Villages taken by Popular Mobilisation force include Kojo, where IS militants abducted hundreds of Yazidi women in 2014
An Iraqi fighter fires an RPG towards Islamic State militants during battle in western Mosul, Iraq, on Sunday (Reuters)
By Reuters

Iraq's Iran-backed Shia paramilitary force said on Sunday it had dislodged the Islamic State (IS) group from several villages west of Mosul, making further progress towards the border with Syria.

The villages taken by the Popular Mobilisation paramilitary force include Kojo, where IS militants abducted hundreds of Yazidi women in 2014, including Nadia Murad and Lamiya Aji Bashar, recipients of the European Parliament's Sakharov Prize for Freedom of Thought.

Kojo and the other villages of the Sinjar mountain region will be returned to the Yazidi community, a Popular Mobilisation leader, Abu Mahdi al-Muhandis, told Iraqi state television.

Popular Mobilisation Units are taking part in the US-backed Iraqi campaign to defeat IS in Mosul and the surrounding province of Nineveh.

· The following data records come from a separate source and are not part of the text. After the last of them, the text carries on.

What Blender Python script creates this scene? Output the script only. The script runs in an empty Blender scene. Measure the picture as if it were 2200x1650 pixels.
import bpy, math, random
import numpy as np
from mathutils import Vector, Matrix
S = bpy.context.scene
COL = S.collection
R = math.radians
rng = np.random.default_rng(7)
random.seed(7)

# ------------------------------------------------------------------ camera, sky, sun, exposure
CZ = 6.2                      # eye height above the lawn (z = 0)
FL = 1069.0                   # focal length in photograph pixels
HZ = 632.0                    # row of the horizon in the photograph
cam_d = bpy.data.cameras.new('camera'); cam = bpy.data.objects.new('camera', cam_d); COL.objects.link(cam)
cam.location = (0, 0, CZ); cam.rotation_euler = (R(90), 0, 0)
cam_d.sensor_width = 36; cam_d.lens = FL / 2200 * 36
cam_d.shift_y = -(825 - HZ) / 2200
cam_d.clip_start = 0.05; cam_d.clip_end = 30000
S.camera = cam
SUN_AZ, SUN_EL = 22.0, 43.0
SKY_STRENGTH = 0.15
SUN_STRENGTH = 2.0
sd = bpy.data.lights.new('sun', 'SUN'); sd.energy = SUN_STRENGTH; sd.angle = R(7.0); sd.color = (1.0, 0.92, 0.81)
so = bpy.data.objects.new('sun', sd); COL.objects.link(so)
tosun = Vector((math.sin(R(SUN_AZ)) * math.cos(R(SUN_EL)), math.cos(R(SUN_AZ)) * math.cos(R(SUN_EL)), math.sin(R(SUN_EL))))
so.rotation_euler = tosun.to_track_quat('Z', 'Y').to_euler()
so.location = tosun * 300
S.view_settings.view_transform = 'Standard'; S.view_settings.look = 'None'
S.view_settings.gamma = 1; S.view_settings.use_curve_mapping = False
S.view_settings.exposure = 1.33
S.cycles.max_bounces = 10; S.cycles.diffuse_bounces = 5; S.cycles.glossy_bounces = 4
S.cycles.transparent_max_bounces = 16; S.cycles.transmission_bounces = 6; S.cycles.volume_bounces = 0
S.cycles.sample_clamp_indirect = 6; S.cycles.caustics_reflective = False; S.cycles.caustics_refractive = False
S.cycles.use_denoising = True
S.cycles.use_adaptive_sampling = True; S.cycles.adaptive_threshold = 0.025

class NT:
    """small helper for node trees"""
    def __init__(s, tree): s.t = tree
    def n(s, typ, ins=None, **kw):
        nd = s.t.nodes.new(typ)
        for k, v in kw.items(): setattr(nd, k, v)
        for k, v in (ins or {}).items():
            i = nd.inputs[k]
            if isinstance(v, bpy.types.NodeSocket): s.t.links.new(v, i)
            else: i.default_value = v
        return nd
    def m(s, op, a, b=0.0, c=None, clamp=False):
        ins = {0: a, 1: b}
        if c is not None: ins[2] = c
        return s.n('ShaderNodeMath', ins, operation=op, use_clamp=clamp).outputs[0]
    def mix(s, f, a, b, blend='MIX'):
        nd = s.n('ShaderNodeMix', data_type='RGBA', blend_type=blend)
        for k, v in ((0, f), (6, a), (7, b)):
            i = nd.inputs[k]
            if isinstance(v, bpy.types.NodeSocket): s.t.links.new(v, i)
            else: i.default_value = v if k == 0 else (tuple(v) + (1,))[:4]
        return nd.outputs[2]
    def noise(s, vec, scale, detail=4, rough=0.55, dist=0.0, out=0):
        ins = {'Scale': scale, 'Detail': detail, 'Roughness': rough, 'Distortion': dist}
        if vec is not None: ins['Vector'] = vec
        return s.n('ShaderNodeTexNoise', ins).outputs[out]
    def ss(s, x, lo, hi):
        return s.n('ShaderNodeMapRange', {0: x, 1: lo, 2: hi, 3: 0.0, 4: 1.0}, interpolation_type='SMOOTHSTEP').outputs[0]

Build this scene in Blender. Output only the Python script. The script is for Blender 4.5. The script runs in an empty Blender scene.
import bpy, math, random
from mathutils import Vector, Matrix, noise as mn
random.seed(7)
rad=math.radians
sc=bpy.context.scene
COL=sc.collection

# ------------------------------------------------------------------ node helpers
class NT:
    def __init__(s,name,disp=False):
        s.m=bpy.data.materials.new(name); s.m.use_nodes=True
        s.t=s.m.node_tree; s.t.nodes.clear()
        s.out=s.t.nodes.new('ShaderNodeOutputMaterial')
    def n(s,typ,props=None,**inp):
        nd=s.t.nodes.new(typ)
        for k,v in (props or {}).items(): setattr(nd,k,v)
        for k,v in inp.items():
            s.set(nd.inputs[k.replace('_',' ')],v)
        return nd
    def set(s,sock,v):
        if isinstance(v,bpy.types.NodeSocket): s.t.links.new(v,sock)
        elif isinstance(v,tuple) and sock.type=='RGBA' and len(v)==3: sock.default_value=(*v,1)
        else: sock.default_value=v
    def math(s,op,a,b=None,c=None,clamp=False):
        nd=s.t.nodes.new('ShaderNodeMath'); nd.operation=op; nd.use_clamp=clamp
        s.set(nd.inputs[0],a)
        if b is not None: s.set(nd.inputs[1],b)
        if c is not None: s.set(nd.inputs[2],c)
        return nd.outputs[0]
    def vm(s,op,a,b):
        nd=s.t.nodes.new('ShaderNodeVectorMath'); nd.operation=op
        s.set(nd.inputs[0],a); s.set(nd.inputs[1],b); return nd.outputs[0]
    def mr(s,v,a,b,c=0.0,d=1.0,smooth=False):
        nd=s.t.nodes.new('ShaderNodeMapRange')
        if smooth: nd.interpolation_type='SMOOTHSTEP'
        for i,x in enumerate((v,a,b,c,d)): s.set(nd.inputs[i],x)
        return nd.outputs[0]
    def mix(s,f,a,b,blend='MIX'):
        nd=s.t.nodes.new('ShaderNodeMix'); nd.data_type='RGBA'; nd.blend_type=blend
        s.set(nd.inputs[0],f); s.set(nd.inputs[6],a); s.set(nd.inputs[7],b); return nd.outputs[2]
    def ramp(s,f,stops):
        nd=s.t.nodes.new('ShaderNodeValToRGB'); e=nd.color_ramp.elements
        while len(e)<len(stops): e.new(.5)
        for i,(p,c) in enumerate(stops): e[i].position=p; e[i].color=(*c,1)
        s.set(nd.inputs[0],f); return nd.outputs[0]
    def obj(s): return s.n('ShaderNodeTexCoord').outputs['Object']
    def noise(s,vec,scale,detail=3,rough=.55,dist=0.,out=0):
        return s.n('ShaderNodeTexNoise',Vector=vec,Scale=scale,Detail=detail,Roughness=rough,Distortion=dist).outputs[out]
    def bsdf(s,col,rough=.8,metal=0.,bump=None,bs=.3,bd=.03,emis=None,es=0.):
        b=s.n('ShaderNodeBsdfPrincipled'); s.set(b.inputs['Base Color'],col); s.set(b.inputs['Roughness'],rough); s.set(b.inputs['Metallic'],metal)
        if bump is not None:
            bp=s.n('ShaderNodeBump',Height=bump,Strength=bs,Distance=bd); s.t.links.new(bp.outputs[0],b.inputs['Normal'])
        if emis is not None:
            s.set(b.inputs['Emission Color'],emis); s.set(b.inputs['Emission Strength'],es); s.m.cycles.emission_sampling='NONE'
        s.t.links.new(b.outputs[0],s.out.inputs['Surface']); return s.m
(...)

The force reports nominally to Iraq's Shia-led government and includes Iranian military advisers.

Iraq's government is aiming to control the border area with Syria in coordination with the Iranian-backed army of Syrian President Bashar al-Assad.

Linking up the two sides would give Assad a significant advantage in battling a six-year rebellion against his rule.

The region immediately alongside the border on the Iraqi side is either under the control of IS or of Kurdish forces. IS also controls parts of Syria.

Iraqi government armed forces are focusing their effort on dislodging rebels from the city of Mosul, IS's de-facto capital in Iraq.

Since the campaign began in October, the rebels have lost control of the city except for an enclave alongside the western bank of the Tigris River.

On Saturday, Iraqi forces launched an operation to capture the enclave, which includes the densely populated Old City centre and three adjacent districts.

The fall of the city would, in effect, mark the end of the Iraqi half of the "caliphate" declared nearly three years ago by IS leader Abu Bakr al-Baghdadi from Mosul.